5 What can Building Societies learn from the Report?
Clearly the business models and ethos adopted in the mutual sector are very different to those of global banking institutions such as RBS. Indeed many involved in the mutual sector contrast the differing fortunes of those building societies such as Northern Rock, Halifax, Bradford & Bingley, Alliance & Leicester and Abbey National which choose to demutualise, with those which decided to retain their mutual status. However, it would be wrong for Building Societies to ignore the findings of the Report or to believe that they will be unaffected by changes resulting from its recommendations. The introduction of a strict liability regime for bank executives may, for example, extend to Building Society directors and this is an issue which the sector may want to lobby against. There are also a number of points to consider in the way that the board of Building Societies is to operate.
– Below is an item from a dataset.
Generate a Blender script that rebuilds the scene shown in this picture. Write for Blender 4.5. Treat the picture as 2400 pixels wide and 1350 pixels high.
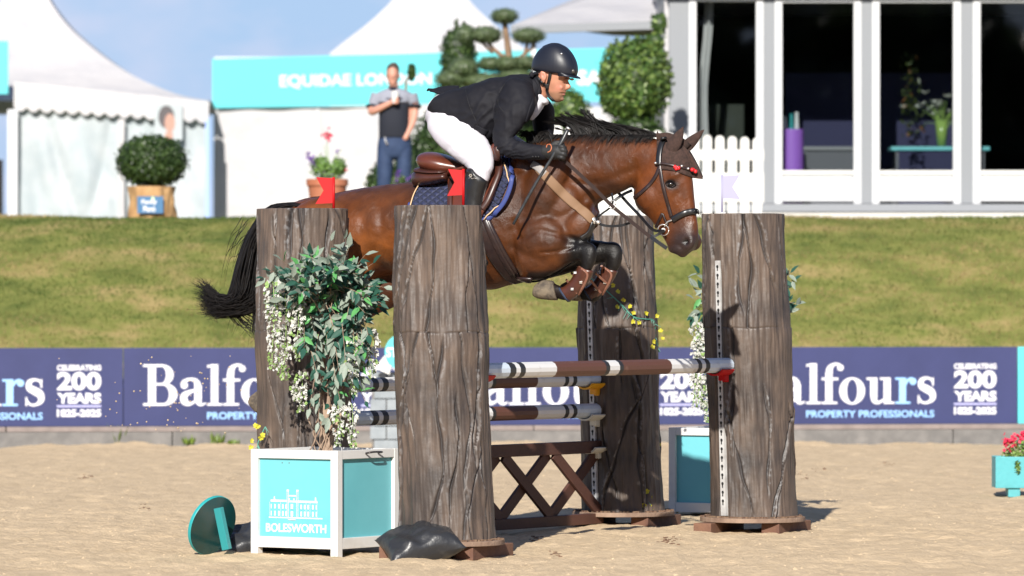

On a more practical level, the FSA's proposed approach to the preparation of board minutes is clearly out of line with the approach currently adopted by most Building Societies and, indeed, corporates. The prevailing view is that what should be recorded is the final view reached by the board as a whole and not the individual views of the directors which led to that final decision. Hence, it is not clear whether this suggestion by the FSA will be adopted and so secretaries of Building Societies should monitor whether current practice alters in line with the FSA's suggestion and determine whether as a consequence their approach to the preparation of board minutes should also change.